All the men crossed into Syria illegally at various points over the last several years with the help of smugglers, risking prison sentences of up to 10 years imposed by the authorities in Iraqi Kurdistan, which is also fighting ISIS but hostile to the YPG. All volunteers must pass through the YPG’s training academy, a one-month course that some complain is heavy on ideology and light on military training. Others find the YPG’s leftist ideals appealing.

“I like the fact that it’s a feminist, democratic, secular revolution,” said Macer Gifford, the nom de guerre of a 30-year-old British citizen from Cambridge who has been in northern Syria for three years, first as an aid worker, then later as a fighter for the Syriac Military Council, one of the pro-YPG militias fighting ISIS.

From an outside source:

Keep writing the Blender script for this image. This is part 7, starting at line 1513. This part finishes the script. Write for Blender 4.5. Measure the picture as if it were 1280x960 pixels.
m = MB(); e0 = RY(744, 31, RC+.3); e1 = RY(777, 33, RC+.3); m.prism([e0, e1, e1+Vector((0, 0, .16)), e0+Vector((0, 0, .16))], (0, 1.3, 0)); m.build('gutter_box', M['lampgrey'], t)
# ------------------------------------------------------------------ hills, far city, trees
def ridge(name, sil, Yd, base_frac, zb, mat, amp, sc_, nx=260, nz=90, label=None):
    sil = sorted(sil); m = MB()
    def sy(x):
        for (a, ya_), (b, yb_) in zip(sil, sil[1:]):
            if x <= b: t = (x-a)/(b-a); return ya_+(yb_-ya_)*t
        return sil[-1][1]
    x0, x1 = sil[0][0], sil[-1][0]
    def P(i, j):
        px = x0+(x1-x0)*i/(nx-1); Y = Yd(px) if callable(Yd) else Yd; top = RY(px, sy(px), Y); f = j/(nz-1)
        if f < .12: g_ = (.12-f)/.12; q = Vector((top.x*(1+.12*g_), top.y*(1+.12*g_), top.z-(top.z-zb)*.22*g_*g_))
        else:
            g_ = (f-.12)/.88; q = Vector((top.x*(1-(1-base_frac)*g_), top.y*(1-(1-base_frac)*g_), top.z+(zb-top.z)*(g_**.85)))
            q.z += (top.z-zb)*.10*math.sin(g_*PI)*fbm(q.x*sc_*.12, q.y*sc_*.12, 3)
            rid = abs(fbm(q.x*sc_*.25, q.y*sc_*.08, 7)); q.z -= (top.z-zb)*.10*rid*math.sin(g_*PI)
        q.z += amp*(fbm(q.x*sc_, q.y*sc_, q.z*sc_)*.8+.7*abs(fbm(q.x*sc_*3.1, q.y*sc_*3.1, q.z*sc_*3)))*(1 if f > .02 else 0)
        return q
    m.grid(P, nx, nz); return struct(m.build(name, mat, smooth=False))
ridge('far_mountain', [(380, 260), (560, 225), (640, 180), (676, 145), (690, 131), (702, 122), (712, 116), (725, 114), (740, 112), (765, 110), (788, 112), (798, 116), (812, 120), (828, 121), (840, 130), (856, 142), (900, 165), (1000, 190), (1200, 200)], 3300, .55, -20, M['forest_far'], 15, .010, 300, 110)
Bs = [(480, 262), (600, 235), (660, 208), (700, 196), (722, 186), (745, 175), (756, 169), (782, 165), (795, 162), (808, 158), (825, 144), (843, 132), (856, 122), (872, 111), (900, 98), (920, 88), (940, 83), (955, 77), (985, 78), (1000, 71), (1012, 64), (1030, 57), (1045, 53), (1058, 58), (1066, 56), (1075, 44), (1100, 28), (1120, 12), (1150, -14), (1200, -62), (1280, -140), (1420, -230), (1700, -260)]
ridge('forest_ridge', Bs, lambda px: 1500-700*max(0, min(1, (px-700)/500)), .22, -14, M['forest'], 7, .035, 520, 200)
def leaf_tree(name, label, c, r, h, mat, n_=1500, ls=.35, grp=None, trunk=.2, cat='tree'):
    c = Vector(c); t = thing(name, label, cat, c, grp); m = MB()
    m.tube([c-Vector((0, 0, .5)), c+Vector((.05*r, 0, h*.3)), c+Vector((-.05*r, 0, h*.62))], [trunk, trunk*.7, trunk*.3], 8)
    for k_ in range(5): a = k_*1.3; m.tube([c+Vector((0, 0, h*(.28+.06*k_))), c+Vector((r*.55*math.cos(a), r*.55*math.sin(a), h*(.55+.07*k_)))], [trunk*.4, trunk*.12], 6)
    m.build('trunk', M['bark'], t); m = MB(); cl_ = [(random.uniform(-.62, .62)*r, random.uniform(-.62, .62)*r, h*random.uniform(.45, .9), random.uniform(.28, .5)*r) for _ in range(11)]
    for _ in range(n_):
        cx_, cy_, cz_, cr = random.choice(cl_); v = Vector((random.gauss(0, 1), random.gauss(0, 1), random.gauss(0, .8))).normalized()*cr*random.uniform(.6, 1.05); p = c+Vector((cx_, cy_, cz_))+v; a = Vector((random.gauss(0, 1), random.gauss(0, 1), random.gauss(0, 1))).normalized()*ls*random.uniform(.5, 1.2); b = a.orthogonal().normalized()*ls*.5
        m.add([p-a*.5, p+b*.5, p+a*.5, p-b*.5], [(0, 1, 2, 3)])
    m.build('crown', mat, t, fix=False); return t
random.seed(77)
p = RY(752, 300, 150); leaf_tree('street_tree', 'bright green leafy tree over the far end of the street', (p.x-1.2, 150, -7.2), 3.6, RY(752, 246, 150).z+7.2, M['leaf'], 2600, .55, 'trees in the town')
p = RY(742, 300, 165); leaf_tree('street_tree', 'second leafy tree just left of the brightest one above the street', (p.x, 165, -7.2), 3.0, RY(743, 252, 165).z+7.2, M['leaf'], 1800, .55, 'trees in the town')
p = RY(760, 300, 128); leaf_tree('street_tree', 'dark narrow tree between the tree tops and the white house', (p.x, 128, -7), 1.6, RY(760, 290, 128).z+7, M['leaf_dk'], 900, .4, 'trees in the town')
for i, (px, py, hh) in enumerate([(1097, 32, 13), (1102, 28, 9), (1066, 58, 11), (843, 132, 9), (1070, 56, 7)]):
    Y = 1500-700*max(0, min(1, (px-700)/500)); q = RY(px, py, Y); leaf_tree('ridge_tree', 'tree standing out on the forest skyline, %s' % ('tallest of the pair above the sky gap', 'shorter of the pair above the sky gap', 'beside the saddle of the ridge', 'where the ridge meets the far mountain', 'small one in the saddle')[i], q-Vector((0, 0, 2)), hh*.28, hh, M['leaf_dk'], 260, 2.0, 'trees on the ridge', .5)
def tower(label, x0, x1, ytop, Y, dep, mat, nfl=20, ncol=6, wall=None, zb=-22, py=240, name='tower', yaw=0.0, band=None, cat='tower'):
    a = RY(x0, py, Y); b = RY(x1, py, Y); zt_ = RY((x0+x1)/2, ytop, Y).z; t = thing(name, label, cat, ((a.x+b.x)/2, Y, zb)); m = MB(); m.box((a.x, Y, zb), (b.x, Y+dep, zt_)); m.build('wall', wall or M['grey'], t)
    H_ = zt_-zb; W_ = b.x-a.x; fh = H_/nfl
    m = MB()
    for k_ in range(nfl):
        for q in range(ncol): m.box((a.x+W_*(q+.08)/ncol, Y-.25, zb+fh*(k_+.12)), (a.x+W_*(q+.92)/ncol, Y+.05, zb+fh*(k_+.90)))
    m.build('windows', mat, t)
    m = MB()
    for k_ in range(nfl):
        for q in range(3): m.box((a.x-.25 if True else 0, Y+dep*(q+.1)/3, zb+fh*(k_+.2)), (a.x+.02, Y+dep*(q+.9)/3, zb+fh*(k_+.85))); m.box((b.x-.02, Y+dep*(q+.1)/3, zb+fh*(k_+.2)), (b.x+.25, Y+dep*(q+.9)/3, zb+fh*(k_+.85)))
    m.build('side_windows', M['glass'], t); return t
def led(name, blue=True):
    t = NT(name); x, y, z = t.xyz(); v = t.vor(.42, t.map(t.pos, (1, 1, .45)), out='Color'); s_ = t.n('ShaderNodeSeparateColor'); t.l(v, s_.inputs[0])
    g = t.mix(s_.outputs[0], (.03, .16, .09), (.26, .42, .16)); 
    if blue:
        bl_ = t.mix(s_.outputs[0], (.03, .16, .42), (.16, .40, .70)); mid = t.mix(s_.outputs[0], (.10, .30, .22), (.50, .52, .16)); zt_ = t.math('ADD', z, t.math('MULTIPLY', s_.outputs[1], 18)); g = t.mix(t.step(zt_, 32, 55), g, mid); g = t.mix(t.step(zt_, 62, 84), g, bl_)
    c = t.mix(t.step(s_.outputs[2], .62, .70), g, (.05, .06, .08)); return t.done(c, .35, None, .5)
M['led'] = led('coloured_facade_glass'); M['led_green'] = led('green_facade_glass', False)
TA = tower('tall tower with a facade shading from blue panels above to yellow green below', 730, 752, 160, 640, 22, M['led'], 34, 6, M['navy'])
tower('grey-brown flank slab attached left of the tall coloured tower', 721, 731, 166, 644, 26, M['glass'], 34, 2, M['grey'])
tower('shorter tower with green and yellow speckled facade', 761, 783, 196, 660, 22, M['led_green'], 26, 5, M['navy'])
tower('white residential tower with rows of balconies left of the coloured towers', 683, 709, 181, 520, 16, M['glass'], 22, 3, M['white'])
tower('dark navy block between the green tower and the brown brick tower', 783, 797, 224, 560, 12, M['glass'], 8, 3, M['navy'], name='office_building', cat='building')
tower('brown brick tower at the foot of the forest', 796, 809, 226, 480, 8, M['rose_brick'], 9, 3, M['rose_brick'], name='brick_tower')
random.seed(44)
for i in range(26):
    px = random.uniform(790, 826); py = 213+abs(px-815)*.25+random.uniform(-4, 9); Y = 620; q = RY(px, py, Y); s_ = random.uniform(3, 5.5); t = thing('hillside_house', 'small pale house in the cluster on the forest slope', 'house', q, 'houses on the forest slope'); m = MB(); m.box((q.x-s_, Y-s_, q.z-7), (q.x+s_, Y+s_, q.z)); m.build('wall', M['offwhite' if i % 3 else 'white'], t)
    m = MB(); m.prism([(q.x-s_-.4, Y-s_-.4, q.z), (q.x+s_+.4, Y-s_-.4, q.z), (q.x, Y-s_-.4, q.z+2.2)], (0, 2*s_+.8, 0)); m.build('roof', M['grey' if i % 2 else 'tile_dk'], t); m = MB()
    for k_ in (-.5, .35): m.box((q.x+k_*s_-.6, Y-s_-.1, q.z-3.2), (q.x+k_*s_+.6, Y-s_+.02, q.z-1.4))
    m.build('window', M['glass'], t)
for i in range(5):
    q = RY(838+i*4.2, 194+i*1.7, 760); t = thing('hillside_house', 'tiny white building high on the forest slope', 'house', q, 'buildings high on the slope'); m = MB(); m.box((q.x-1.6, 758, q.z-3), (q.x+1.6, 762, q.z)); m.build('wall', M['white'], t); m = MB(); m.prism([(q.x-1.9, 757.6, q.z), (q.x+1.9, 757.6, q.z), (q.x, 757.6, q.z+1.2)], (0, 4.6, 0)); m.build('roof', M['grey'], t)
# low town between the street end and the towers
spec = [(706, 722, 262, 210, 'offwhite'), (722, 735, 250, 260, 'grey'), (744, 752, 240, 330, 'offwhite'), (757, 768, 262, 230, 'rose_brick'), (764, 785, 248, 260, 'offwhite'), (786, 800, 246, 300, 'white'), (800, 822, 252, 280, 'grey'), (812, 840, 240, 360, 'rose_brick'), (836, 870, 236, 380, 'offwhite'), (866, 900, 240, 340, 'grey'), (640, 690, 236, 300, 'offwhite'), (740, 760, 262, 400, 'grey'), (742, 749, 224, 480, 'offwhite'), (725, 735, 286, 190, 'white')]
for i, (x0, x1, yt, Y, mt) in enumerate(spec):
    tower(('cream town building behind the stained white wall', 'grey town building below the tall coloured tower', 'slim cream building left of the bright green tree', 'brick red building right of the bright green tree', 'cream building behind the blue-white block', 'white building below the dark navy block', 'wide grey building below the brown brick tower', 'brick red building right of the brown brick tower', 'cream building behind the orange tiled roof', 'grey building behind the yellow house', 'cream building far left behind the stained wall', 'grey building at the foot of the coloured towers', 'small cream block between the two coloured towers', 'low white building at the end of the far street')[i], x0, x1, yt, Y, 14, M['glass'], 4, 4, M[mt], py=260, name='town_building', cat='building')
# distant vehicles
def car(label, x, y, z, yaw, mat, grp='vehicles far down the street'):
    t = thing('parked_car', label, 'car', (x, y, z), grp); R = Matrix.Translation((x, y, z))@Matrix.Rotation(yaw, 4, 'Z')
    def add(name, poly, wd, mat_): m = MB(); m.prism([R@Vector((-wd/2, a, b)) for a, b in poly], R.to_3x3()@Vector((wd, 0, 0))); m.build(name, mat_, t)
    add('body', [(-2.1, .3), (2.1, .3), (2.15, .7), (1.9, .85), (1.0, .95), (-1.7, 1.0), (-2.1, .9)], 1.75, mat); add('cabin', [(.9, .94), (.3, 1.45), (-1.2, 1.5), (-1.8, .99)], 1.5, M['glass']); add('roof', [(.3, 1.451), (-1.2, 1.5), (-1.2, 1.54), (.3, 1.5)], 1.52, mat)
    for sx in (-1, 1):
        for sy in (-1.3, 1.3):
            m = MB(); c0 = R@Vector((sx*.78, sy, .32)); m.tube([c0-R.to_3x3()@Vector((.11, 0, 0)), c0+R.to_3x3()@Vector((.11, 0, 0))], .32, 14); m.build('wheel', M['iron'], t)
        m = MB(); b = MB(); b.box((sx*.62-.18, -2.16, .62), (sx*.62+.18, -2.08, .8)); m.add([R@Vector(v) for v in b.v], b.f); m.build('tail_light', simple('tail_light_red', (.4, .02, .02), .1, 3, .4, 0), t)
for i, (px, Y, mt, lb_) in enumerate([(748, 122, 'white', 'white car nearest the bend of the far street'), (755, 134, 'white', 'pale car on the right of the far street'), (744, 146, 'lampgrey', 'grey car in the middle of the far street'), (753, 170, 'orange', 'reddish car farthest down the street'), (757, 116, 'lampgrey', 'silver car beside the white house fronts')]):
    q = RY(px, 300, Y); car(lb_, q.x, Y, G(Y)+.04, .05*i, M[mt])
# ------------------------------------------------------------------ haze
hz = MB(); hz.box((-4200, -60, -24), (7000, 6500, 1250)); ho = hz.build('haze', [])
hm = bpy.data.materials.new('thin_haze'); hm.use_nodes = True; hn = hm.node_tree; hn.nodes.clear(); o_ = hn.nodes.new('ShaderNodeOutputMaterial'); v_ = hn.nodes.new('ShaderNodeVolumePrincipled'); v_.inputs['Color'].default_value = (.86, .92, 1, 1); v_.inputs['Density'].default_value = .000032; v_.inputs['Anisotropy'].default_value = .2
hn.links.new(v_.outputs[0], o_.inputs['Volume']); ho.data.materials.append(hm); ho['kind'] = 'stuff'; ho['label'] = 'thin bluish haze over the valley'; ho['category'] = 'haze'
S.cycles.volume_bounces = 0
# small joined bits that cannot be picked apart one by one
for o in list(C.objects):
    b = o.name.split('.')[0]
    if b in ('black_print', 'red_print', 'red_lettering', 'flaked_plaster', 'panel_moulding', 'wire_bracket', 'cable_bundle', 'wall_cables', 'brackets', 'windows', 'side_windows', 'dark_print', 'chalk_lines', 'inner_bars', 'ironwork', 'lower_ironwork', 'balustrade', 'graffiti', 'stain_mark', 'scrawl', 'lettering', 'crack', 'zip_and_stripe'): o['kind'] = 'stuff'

Turkey considers the YPG a terrorist organization, and its foreign fighters have been vilified by Turkey, as well as their home countries. One US official in Syria complained that many of the volunteers were war junkies, ex-soldiers looking for a fix, or akin to tourists seeking a thrill. They wear high-end military gear, including knee pads and night-vision goggles, and appear eager to rush to the most forward positions. Jake Reiter, a 25-year-old American from St. Louis, said he decided to join the war against ISIS after he was discharged from the Army early over what he called a technical foul-up. “I obviously failed to fulfill my contract to my country, and I had to help out some other people in some other way,” he said. “ISIS is obviously not a good group.”

The volunteers sometimes seem disturbingly out of place in a war zone. One day in mid-July, for example, Reiter and a British volunteer were dropped at a command post near the western front of Raqqa. Speaking little Kurdish and no Arabic, they were confused, wondering nervously if they were lost in the middle of contested territory around ISIS-controlled Raqqa. They struggled to figure out if they were where they were supposed to be. But the fighters at the outpost welcomed them, and invited them to stay for an offensive to take a small enclave of Raqqa the next day. They eagerly took part.

Volunteering to fight ISIS is a perilous endeavor. At least three US volunteers reportedly died fighting against ISIS in Raqqa in July.

All the foreign fighters worry about being potentially hassled by their governments if and when they return home. One of Howard’s colleagues told him he was invited for a chat with the FBI six months after he arrived back in the US. They’d been tracking his movements and phone calls since the moment he landed, he said. But they only wanted to know whether he’d encountered any strong anti-American sentiments among the foreign volunteers he’d encountered abroad, said Howard.

“We have nothing to hide here,” said Howard. “We’re literally out here to defend our lives and defend the lives of our friends.”

For Howard, coming to Syria was a way to give his life value, risking his own skin to take up what he considered a just cause — defending the victims of ISIS — as well as a way to escape the malaise and mediocrity that characterizes daily life in the US.

“These are just some people you see on the news at six o’clock and you change the channel and watch Seinfeld,” he said, referring to the Middle Eastern victims of ISIS, as well as those fighting the militants.

“But these are people. This is my friend Amir,” he said, slapping a young fighter on the back.

“These are good men and women,” he said. “They’re people worth fighting for. At least for me, I’m not going to change the channel and watch Seinfeld any more.”